## Work to be completed
Repeat each line of the material below exactly as it appears, minus any pictures.

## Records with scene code

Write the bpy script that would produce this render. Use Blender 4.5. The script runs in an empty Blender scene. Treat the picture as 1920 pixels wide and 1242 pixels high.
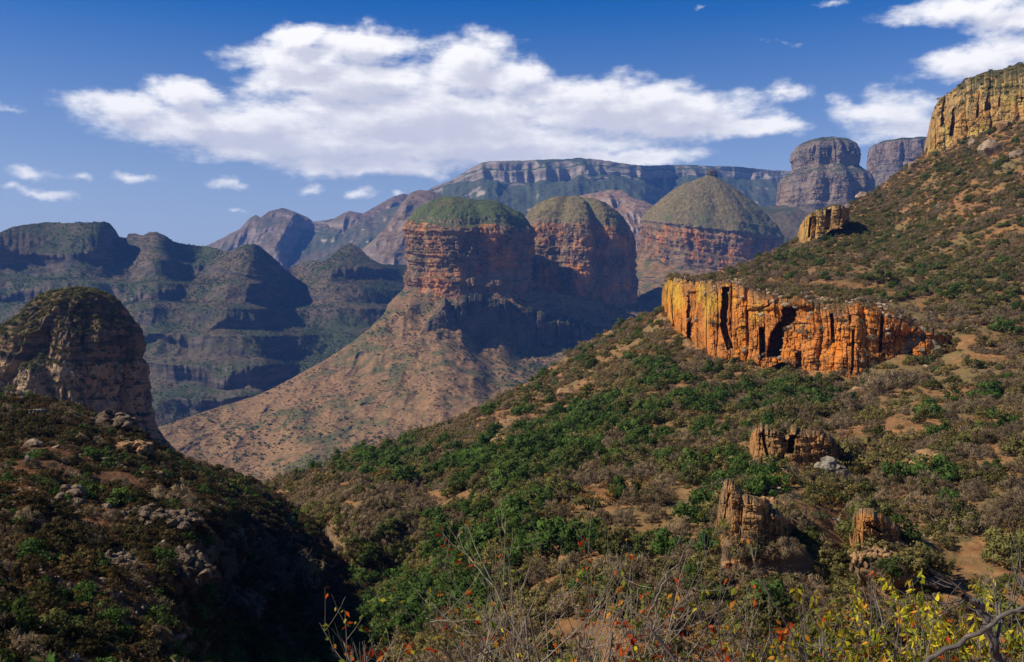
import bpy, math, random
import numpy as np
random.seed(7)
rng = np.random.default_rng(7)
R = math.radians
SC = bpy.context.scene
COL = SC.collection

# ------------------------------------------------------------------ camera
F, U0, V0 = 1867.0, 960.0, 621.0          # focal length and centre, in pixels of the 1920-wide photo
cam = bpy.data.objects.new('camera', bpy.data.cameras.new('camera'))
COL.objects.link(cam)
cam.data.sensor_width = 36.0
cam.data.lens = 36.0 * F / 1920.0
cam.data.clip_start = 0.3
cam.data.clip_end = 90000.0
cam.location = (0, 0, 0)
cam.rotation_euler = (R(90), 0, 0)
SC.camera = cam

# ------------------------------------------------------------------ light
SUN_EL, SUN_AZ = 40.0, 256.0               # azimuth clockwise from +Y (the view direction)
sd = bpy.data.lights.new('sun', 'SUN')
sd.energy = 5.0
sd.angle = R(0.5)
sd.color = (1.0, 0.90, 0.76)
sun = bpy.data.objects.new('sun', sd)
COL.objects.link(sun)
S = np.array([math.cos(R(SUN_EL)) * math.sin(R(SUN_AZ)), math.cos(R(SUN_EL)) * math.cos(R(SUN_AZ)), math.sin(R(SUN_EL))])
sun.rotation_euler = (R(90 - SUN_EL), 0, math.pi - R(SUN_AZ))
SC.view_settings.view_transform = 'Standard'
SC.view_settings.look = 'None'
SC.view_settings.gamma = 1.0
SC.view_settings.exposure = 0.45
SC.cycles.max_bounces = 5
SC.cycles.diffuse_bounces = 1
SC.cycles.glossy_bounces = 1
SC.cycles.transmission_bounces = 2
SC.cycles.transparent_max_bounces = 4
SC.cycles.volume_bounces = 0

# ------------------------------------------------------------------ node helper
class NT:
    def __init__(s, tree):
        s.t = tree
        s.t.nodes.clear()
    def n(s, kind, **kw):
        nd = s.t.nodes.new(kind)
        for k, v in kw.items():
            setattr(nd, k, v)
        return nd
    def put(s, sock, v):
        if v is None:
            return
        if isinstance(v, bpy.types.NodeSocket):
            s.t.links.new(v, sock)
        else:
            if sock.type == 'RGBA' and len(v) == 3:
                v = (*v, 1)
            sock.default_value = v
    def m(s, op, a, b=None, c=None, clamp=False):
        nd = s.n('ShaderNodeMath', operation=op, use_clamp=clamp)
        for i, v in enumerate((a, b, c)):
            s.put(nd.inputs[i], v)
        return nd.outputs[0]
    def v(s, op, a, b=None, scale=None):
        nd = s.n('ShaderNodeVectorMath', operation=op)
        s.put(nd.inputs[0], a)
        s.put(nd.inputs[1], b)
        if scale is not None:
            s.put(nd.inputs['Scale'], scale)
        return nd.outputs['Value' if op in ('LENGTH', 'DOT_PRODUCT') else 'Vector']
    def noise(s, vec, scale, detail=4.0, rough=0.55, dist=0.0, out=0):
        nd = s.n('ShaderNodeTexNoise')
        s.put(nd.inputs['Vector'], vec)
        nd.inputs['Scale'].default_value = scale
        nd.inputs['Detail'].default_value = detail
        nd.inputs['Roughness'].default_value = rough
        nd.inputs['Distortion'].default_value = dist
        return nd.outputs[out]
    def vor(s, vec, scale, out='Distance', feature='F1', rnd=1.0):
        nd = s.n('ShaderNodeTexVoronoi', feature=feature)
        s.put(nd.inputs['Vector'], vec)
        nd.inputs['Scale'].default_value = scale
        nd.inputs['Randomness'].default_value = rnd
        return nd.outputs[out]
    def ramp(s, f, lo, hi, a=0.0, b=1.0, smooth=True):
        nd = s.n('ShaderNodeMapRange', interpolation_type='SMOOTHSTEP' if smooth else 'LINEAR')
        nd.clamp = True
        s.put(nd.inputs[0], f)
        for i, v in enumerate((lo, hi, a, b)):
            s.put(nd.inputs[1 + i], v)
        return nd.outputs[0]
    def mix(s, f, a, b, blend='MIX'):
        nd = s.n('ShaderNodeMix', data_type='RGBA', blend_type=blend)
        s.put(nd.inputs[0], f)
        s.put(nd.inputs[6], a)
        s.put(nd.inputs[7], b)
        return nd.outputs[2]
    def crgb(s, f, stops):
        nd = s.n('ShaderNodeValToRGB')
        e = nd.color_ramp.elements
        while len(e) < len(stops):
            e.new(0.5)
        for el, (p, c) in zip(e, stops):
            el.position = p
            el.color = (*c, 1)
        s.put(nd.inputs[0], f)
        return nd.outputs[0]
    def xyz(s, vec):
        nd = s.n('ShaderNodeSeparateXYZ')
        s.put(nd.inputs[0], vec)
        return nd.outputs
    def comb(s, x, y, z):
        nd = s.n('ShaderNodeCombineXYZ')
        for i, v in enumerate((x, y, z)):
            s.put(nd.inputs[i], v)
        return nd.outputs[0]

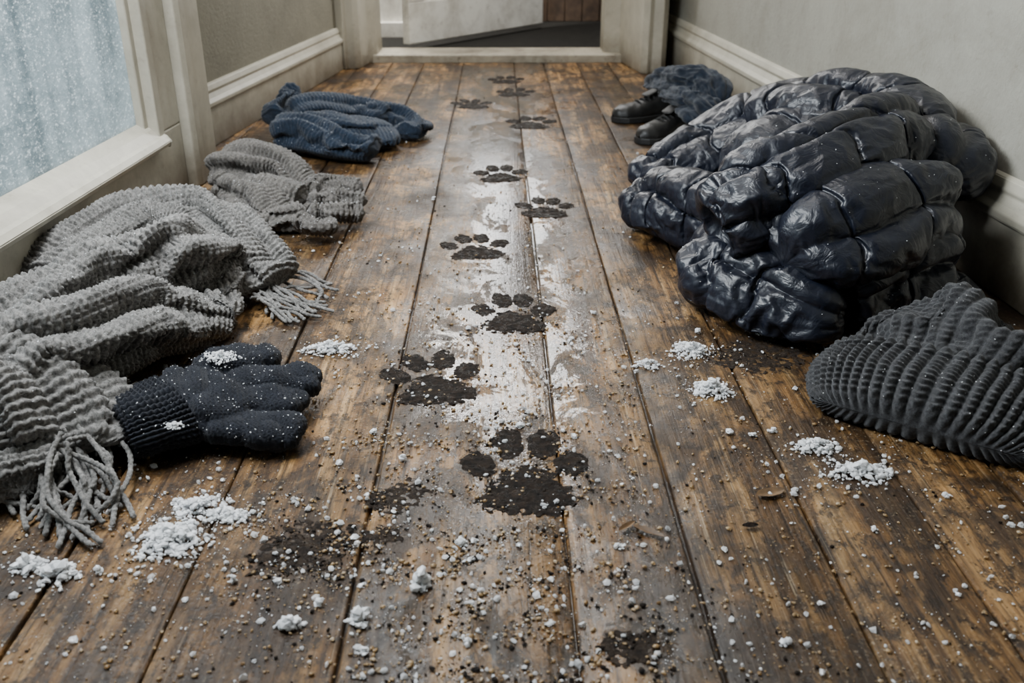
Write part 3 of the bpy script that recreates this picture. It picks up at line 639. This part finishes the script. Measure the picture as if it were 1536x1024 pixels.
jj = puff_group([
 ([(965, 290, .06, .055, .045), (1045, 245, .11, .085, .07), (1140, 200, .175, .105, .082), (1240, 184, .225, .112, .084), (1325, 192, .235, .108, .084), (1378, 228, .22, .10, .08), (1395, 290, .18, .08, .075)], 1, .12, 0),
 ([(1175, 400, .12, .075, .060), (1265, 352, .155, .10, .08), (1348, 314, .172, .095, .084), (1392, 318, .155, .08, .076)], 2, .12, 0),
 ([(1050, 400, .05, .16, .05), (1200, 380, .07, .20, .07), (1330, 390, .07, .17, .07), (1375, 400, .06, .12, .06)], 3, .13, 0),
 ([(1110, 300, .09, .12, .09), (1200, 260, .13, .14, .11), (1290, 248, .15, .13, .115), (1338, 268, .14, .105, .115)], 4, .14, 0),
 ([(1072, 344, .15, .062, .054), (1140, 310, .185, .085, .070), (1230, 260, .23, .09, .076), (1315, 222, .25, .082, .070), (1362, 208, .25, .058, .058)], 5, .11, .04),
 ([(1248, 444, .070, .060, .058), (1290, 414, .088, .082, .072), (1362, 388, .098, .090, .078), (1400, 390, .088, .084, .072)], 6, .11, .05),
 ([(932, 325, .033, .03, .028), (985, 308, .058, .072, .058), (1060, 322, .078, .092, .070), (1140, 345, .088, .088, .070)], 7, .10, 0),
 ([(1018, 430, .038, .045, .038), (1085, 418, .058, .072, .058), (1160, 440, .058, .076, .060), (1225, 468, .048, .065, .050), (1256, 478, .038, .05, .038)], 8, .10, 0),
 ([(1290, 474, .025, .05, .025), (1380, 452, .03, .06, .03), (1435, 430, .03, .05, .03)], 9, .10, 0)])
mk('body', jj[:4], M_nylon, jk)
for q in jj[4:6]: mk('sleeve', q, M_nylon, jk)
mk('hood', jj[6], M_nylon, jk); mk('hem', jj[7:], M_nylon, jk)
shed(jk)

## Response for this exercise
Write the bpy script that would produce this render. Use Blender 4.5. The script runs in an empty Blender scene. Treat the picture as 1920 pixels wide and 1242 pixels high.
import bpy, math, random
import numpy as np
random.seed(7)
rng = np.random.default_rng(7)
R = math.radians
SC = bpy.context.scene
COL = SC.collection

# ------------------------------------------------------------------ camera
F, U0, V0 = 1867.0, 960.0, 621.0          # focal length and centre, in pixels of the 1920-wide photo
cam = bpy.data.objects.new('camera', bpy.data.cameras.new('camera'))
COL.objects.link(cam)
cam.data.sensor_width = 36.0
cam.data.lens = 36.0 * F / 1920.0
cam.data.clip_start = 0.3
cam.data.clip_end = 90000.0
cam.location = (0, 0, 0)
cam.rotation_euler = (R(90), 0, 0)
SC.camera = cam

# ------------------------------------------------------------------ light
SUN_EL, SUN_AZ = 40.0, 256.0               # azimuth clockwise from +Y (the view direction)
sd = bpy.data.lights.new('sun', 'SUN')
sd.energy = 5.0
sd.angle = R(0.5)
sd.color = (1.0, 0.90, 0.76)
sun = bpy.data.objects.new('sun', sd)
COL.objects.link(sun)
S = np.array([math.cos(R(SUN_EL)) * math.sin(R(SUN_AZ)), math.cos(R(SUN_EL)) * math.cos(R(SUN_AZ)), math.sin(R(SUN_EL))])
sun.rotation_euler = (R(90 - SUN_EL), 0, math.pi - R(SUN_AZ))
SC.view_settings.view_transform = 'Standard'
SC.view_settings.look = 'None'
SC.view_settings.gamma = 1.0
SC.view_settings.exposure = 0.45
SC.cycles.max_bounces = 5
SC.cycles.diffuse_bounces = 1
SC.cycles.glossy_bounces = 1
SC.cycles.transmission_bounces = 2
SC.cycles.transparent_max_bounces = 4
SC.cycles.volume_bounces = 0

# ------------------------------------------------------------------ node helper
class NT:
    def __init__(s, tree):
        s.t = tree
        s.t.nodes.clear()
    def n(s, kind, **kw):
        nd = s.t.nodes.new(kind)
        for k, v in kw.items():
            setattr(nd, k, v)
        return nd
    def put(s, sock, v):
        if v is None:
            return
        if isinstance(v, bpy.types.NodeSocket):
            s.t.links.new(v, sock)
        else:
            if sock.type == 'RGBA' and len(v) == 3:
                v = (*v, 1)
            sock.default_value = v
    def m(s, op, a, b=None, c=None, clamp=False):
        nd = s.n('ShaderNodeMath', operation=op, use_clamp=clamp)
        for i, v in enumerate((a, b, c)):
            s.put(nd.inputs[i], v)
        return nd.outputs[0]
    def v(s, op, a, b=None, scale=None):
        nd = s.n('ShaderNodeVectorMath', operation=op)
        s.put(nd.inputs[0], a)
        s.put(nd.inputs[1], b)
        if scale is not None:
            s.put(nd.inputs['Scale'], scale)
        return nd.outputs['Value' if op in ('LENGTH', 'DOT_PRODUCT') else 'Vector']
    def noise(s, vec, scale, detail=4.0, rough=0.55, dist=0.0, out=0):
        nd = s.n('ShaderNodeTexNoise')
        s.put(nd.inputs['Vector'], vec)
        nd.inputs['Scale'].default_value = scale
        nd.inputs['Detail'].default_value = detail
        nd.inputs['Roughness'].default_value = rough
        nd.inputs['Distortion'].default_value = dist
        return nd.outputs[out]
    def vor(s, vec, scale, out='Distance', feature='F1', rnd=1.0):
        nd = s.n('ShaderNodeTexVoronoi', feature=feature)
        s.put(nd.inputs['Vector'], vec)
        nd.inputs['Scale'].default_value = scale
        nd.inputs['Randomness'].default_value = rnd
        return nd.outputs[out]
    def ramp(s, f, lo, hi, a=0.0, b=1.0, smooth=True):
        nd = s.n('ShaderNodeMapRange', interpolation_type='SMOOTHSTEP' if smooth else 'LINEAR')
        nd.clamp = True
        s.put(nd.inputs[0], f)
        for i, v in enumerate((lo, hi, a, b)):
            s.put(nd.inputs[1 + i], v)
        return nd.outputs[0]
    def mix(s, f, a, b, blend='MIX'):
        nd = s.n('ShaderNodeMix', data_type='RGBA', blend_type=blend)
        s.put(nd.inputs[0], f)
        s.put(nd.inputs[6], a)
        s.put(nd.inputs[7], b)
        return nd.outputs[2]
    def crgb(s, f, stops):
        nd = s.n('ShaderNodeValToRGB')
        e = nd.color_ramp.elements
        while len(e) < len(stops):
            e.new(0.5)
        for el, (p, c) in zip(e, stops):
            el.position = p
            el.color = (*c, 1)
        s.put(nd.inputs[0], f)
        return nd.outputs[0]
    def xyz(s, vec):
        nd = s.n('ShaderNodeSeparateXYZ')
        s.put(nd.inputs[0], vec)
        return nd.outputs
    def comb(s, x, y, z):
        nd = s.n('ShaderNodeCombineXYZ')
        for i, v in enumerate((x, y, z)):
            s.put(nd.inputs[i], v)
        return nd.outputs[0]

Write part 3 of the bpy script that recreates this picture. It picks up at line 639. This part finishes the script. Measure the picture as if it were 1536x1024 pixels.
jj = puff_group([
 ([(965, 290, .06, .055, .045), (1045, 245, .11, .085, .07), (1140, 200, .175, .105, .082), (1240, 184, .225, .112, .084), (1325, 192, .235, .108, .084), (1378, 228, .22, .10, .08), (1395, 290, .18, .08, .075)], 1, .12, 0),
 ([(1175, 400, .12, .075, .060), (1265, 352, .155, .10, .08), (1348, 314, .172, .095, .084), (1392, 318, .155, .08, .076)], 2, .12, 0),
 ([(1050, 400, .05, .16, .05), (1200, 380, .07, .20, .07), (1330, 390, .07, .17, .07), (1375, 400, .06, .12, .06)], 3, .13, 0),
 ([(1110, 300, .09, .12, .09), (1200, 260, .13, .14, .11), (1290, 248, .15, .13, .115), (1338, 268, .14, .105, .115)], 4, .14, 0),
 ([(1072, 344, .15, .062, .054), (1140, 310, .185, .085, .070), (1230, 260, .23, .09, .076), (1315, 222, .25, .082, .070), (1362, 208, .25, .058, .058)], 5, .11, .04),
 ([(1248, 444, .070, .060, .058), (1290, 414, .088, .082, .072), (1362, 388, .098, .090, .078), (1400, 390, .088, .084, .072)], 6, .11, .05),
 ([(932, 325, .033, .03, .028), (985, 308, .058, .072, .058), (1060, 322, .078, .092, .070), (1140, 345, .088, .088, .070)], 7, .10, 0),
 ([(1018, 430, .038, .045, .038), (1085, 418, .058, .072, .058), (1160, 440, .058, .076, .060), (1225, 468, .048, .065, .050), (1256, 478, .038, .05, .038)], 8, .10, 0),
 ([(1290, 474, .025, .05, .025), (1380, 452, .03, .06, .03), (1435, 430, .03, .05, .03)], 9, .10, 0)])
mk('body', jj[:4], M_nylon, jk)
for q in jj[4:6]: mk('sleeve', q, M_nylon, jk)
mk('hood', jj[6], M_nylon, jk); mk('hem', jj[7:], M_nylon, jk)
shed(jk)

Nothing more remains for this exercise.